I remember Java being seen as the best thing ever in the 90's, and it was considered "cool" at that time. So cool even, that it became the programming equivalent of a hammer, every coding challenge looked like a nail for which you could use it.

[–] [email protected] 44 points 6 days ago (19 children)

It's a cycle all popular languages go through. First only experimental applications and super opinionated programmers use it. Then everyone wants to use it for everything. Then it finds a niche where it excels and settles.

I remember Java, C++, Python, and JavaScript going through those phases as well. Currently, everything is Rust.

[–] [email protected] 2 points 6 days ago (4 children)

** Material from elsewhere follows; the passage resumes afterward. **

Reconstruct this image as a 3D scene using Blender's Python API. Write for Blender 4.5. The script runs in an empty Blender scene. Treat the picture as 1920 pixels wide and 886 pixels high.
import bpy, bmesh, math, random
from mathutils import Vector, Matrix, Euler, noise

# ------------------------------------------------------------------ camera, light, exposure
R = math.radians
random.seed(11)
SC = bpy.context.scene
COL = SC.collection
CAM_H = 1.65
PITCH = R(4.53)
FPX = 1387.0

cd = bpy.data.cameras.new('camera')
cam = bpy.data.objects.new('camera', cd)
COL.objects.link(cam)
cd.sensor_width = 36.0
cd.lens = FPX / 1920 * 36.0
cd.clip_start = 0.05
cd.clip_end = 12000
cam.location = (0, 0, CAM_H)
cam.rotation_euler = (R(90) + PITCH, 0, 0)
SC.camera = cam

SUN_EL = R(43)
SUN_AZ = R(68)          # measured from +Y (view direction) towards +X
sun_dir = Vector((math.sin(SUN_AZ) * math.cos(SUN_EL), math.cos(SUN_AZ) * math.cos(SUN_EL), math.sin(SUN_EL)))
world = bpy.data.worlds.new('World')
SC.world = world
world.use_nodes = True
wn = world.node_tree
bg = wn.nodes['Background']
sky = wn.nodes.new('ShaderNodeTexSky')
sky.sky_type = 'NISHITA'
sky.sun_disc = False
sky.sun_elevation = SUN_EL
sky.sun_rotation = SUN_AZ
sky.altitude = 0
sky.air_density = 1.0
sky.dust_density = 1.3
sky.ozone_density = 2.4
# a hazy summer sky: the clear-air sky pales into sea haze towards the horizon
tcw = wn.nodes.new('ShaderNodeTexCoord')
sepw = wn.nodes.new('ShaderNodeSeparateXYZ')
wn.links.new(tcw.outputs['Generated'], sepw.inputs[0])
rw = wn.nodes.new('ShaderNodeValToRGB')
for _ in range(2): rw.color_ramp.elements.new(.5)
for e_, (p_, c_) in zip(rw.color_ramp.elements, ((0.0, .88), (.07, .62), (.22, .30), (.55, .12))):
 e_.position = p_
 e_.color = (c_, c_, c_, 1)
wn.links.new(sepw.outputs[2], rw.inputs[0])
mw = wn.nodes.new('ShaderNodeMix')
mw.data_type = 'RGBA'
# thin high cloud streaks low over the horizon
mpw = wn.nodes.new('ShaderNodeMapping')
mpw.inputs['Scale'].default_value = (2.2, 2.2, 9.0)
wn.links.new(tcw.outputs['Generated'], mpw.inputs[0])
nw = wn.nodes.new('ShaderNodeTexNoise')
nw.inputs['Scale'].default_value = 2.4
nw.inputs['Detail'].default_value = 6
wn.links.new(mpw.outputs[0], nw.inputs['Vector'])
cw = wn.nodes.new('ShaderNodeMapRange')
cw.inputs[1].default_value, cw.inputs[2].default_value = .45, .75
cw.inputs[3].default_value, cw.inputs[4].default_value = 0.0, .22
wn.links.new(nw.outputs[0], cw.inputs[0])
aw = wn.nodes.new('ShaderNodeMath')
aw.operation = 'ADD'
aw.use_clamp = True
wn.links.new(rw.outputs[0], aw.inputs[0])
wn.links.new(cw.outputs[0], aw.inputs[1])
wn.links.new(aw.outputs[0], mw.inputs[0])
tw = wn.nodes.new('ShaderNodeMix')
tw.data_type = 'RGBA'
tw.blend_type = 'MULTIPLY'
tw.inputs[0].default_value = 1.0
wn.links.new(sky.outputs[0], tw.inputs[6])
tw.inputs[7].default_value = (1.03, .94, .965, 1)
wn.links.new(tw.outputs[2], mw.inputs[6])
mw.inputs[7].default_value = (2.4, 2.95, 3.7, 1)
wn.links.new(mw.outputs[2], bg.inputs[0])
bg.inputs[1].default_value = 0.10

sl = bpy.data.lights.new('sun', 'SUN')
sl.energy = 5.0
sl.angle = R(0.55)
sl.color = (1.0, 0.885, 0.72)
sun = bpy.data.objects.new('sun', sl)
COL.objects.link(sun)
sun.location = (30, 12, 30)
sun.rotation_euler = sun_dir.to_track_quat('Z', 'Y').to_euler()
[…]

Java is nothing like Rust. Java was always sold as a low skill programmer language, Rust has a steep learning curve. Java tooling has always sucked where Rust has excellent tooling pretty much since 1.0, Java is extremely verbose and needs a lot of tools to generate code to be productive at all, Rust is very expressive and most people write the code by hand or just use built-in language features. Java has a culture of "who care about that backtrace in my log as long as the app does what it is supposed to" while Rust has a culture that very much cares about correctness more than performance. Java was always driven by CEOs pushing it on people from the top while Rust is very much a language programmers try to push into their companies from the bottom.

Also, none of the languages you listed have a very particular niche that differs from what they were used early on apart from Java which is now mostly used on the server and used to also be used in GUI applications more.

[–] [email protected] 0 points 5 days ago

Java always had excellent tooling. You are mixing something up. In General programming languages are not pushed by CEOs but come up in grass root movements by developers.